Given exercise
Sift the material for lines containing "this", and return them.

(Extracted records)
** Begin **

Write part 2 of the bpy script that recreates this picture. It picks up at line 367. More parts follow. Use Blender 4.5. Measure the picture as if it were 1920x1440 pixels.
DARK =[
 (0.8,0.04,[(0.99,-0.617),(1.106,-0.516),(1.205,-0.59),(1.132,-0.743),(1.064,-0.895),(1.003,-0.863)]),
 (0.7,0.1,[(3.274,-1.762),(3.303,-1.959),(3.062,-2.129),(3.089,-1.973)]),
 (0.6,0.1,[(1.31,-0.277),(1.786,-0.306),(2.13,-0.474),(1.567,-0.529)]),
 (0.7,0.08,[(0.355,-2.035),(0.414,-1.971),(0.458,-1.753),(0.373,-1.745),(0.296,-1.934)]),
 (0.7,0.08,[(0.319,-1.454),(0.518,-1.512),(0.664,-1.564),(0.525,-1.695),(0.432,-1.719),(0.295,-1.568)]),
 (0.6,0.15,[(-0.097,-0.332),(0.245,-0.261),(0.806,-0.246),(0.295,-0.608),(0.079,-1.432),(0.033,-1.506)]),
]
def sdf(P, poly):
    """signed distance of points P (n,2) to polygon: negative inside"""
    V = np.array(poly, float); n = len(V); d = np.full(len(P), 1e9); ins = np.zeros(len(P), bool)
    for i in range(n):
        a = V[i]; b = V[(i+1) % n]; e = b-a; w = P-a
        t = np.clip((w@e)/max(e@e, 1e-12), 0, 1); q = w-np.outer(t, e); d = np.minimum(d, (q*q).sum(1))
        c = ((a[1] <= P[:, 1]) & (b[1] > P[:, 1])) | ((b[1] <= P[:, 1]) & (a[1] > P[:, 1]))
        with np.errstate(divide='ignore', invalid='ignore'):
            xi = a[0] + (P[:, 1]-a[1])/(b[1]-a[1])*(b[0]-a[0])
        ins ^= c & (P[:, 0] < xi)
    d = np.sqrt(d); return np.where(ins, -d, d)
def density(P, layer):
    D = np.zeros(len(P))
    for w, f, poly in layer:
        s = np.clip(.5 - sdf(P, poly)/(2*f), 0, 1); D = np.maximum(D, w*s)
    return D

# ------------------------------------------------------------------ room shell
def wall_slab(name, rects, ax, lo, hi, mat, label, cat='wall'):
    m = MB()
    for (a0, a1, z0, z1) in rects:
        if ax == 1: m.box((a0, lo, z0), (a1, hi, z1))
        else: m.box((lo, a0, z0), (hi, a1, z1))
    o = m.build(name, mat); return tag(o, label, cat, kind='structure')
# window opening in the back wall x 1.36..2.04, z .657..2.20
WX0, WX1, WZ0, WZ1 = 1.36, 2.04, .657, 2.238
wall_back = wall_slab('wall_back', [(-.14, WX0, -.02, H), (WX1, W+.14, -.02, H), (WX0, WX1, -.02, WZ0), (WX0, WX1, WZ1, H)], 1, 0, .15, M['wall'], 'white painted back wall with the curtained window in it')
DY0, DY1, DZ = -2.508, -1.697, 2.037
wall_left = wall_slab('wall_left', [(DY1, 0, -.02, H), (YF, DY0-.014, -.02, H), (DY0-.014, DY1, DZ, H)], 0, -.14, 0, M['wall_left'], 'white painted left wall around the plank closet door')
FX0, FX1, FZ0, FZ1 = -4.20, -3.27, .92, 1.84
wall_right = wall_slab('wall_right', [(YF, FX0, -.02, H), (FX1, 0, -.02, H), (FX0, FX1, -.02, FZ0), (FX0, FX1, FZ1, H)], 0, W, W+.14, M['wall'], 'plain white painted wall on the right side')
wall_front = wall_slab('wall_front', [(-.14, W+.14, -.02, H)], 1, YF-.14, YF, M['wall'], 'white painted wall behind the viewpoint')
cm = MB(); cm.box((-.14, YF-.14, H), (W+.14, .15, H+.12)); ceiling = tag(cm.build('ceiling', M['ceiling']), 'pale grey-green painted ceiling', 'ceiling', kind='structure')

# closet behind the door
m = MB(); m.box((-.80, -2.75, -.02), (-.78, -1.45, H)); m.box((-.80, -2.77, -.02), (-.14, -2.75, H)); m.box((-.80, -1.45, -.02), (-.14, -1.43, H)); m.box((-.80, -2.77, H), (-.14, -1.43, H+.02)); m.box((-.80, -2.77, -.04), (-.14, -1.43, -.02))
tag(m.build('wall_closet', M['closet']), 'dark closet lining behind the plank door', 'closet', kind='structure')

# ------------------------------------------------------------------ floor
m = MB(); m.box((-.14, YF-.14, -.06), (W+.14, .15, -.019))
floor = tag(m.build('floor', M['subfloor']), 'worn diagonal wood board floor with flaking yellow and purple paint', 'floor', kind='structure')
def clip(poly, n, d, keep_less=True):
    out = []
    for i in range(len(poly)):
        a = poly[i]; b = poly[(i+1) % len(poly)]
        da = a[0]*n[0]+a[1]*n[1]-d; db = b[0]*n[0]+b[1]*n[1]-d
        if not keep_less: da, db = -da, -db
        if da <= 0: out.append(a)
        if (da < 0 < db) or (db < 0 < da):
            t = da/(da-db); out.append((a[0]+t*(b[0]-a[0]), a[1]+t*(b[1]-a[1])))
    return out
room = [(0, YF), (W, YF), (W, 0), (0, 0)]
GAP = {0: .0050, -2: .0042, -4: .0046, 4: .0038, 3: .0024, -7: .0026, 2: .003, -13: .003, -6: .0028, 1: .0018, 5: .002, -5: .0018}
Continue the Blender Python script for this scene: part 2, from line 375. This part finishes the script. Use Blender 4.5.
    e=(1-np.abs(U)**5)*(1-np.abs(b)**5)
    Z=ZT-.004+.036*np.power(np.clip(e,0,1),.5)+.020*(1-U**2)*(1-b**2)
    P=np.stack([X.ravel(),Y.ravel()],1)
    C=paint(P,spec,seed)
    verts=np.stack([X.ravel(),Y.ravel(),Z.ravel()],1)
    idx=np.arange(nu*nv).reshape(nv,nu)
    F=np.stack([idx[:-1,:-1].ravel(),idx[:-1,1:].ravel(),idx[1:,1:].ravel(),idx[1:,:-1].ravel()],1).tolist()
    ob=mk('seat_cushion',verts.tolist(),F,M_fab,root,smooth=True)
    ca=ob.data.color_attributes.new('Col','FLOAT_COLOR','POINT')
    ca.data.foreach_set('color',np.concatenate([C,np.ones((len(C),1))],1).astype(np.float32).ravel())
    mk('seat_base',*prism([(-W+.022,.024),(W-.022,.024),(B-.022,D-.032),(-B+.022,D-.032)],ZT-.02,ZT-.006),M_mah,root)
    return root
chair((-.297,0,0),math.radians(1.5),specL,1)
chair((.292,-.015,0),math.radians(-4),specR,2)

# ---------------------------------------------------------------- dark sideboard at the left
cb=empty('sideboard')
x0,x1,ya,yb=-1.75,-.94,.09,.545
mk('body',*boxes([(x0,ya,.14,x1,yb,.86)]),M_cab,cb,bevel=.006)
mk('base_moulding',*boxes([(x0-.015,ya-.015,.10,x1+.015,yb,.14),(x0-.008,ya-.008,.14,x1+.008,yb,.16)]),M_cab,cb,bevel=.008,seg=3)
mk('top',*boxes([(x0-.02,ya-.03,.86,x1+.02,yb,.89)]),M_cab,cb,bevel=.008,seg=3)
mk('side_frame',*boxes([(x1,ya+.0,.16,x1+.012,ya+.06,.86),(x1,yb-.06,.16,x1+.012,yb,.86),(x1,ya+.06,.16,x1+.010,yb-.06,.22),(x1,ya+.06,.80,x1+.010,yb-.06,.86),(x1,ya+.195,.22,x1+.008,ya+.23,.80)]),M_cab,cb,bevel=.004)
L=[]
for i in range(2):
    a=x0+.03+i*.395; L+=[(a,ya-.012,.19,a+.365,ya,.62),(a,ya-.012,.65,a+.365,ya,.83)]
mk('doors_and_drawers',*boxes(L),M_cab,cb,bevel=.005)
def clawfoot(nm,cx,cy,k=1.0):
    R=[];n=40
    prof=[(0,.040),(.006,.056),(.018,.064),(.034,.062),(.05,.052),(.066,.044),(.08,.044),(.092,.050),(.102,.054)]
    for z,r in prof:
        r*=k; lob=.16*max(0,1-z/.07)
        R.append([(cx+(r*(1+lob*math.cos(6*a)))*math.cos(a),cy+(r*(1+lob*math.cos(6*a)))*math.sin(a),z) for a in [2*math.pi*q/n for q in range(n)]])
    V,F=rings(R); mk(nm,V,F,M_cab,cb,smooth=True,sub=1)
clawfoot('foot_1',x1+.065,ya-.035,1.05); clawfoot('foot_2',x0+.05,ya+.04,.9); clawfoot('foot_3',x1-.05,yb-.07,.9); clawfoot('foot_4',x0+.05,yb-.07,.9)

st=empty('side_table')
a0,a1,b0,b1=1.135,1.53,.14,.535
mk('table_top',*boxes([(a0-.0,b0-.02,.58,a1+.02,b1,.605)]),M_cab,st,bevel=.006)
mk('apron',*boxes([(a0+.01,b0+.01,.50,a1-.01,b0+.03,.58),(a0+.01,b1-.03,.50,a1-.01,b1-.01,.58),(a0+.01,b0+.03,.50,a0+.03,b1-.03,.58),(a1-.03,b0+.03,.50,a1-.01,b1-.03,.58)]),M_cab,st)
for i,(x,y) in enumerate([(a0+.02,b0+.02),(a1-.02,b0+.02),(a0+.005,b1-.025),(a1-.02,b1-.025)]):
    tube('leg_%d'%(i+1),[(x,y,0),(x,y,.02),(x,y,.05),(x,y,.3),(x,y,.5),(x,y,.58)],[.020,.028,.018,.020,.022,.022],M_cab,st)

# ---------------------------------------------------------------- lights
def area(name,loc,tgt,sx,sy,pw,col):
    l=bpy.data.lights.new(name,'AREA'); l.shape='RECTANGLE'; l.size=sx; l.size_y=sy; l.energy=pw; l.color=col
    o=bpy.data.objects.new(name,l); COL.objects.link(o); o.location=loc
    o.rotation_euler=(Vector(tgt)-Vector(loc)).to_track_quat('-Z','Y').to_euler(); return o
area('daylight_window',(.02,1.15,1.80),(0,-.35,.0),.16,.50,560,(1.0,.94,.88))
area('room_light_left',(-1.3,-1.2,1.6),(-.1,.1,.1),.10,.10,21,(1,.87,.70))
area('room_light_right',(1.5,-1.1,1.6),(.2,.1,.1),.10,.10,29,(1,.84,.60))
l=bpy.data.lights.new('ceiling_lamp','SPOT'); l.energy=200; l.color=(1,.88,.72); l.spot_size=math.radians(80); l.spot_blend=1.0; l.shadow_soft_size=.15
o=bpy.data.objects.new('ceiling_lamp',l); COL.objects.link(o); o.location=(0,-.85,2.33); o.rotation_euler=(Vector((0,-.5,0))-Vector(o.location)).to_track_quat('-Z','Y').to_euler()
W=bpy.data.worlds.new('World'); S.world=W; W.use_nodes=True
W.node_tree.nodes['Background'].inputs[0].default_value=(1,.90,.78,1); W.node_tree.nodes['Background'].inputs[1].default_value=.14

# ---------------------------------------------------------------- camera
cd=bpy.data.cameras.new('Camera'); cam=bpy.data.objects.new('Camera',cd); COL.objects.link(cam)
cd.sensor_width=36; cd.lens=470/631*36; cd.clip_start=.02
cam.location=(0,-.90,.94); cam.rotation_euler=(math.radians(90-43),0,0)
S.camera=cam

** End **

The solution
Write part 2 of the bpy script that recreates this picture. It picks up at line 367. More parts follow. Use Blender 4.5. Measure the picture as if it were 1920x1440 pixels.
Continue the Blender Python script for this scene: part 2, from line 375. This part finishes the script. Use Blender 4.5.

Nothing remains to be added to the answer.